Unclear how many mercenaries have joined the fight to augment 150,000 Russian troops already thought to be taking part in invasion

Russian President Vladimir Putin, right, and Syrian President Bashar Assad light candles while visiting a cathedral for Christmas, in Damascus, Syria, January 7, 2020. (Alexei Druzhinin, Sputnik, Kremlin Pool Photo via AP)
Russian President Vladimir Putin, right, and Syrian President Bashar Assad light candles while visiting a cathedral for Christmas, in Damascus, Syria, January 7, 2020. (Alexei Druzhinin, Sputnik, Kremlin Pool Photo via AP)

WASHINGTON — Russia is recruiting Syrians and other foreign fighters as it ramps up its assault on Ukraine, the Pentagon said Monday.

Moscow entered the Syrian civil war in 2015 on the side of President Bashar Assad’s regime, and the country has been mired in a conflict marked by urban combat for more than a decade.

Now, US Department of Defense officials said, Russia’s President Vladimir Putin was “on a recruiting mission” seeking to bring some of those fighters into the fray in Ukraine.

According to the Wall Street Journal, US officials said that Russia — which launched an invasion into its Eastern European neighbor on February 24 — has in recent days recruited fighters from Syria hoping they can help take Kyiv.

One official told the daily that some fighters are already in Russia readying to join the fight in Ukraine, though it was not immediately clear how many combatants have been recruited.

Details were slight: officials would not speculate on how many mercenaries have joined the fight, or on the quality of the fighters. But the Pentagon said there was no reason to doubt the accuracy of the reports.

“We do believe that the accounts of them — the Russians — seeking Syrian fighters to augment their forces in Ukraine, we believe there’s truth to that,” Pentagon spokesman John Kirby told journalists when asked about the reports.

Russian military police take part in a joint Turkish-Russian army patrol near the town of Darbasiyah in Syria’s northeastern Hasakeh province, along the Syria-Turkey border, November 11, 2019. (Delil Souleiman/AFP)

But with enormous firepower and more than 150,000 deployed troops at Putin’s disposal, the Pentagon said it was noteworthy that he would find it necessary to recruit mercenaries.

“It’s interesting that Mr. Putin would have to find himself relying on foreign fighters here,” Kirby said, though he acknowledged the Pentagon does not have “perfect visibility” on exactly who was joining the cause.

Earlier Monday, a senior defense official told reporters more directly: “We know that they’re trying to recruit Syrians for the fight.”
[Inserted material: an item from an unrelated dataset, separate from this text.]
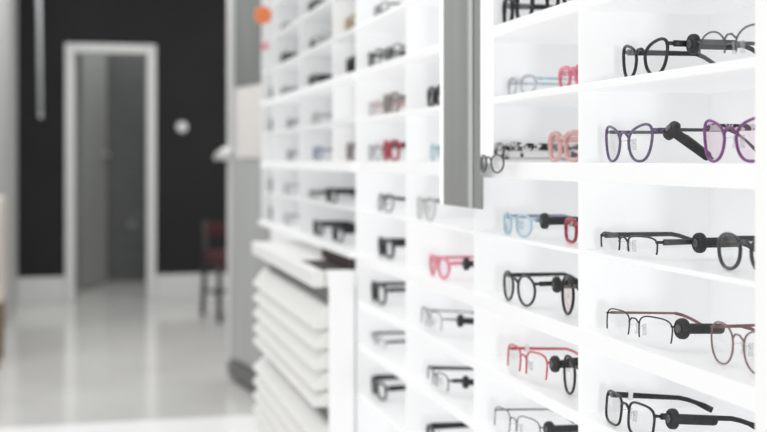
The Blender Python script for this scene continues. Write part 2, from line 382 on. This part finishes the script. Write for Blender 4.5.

Foreign combatants have already entered the Ukrainian conflict on both sides.

Chechnya strongman leader Ramzan Kadyrov, a former rebel-turned-Kremlin-ally, has shared videos of Chechen fighters joining the attack on Ukraine and said some had been killed in the fighting.

Ukrainian Foreign Minister Dmytro Kuleba has claimed around 20,000 foreign volunteers have traveled to the country to join Kyiv’s forces.

An armored personnel carrier burns and damaged light utility vehicles stand abandoned after fighting in Kharkiv, Ukraine, Sunday, Feb. 27, 2022. (AP/Marienko Andrew)

The capital and the second-largest city Kharkiv are still held by Ukraine’s government, while Russia has seized the port city of Kherson and stepped up its shelling of urban centers across the country.

Russia’s nearly two-week-old assault has seen more than 1.5 million people flee the country in what the UN has called Europe’s fastest-growing refugee crisis since World War II.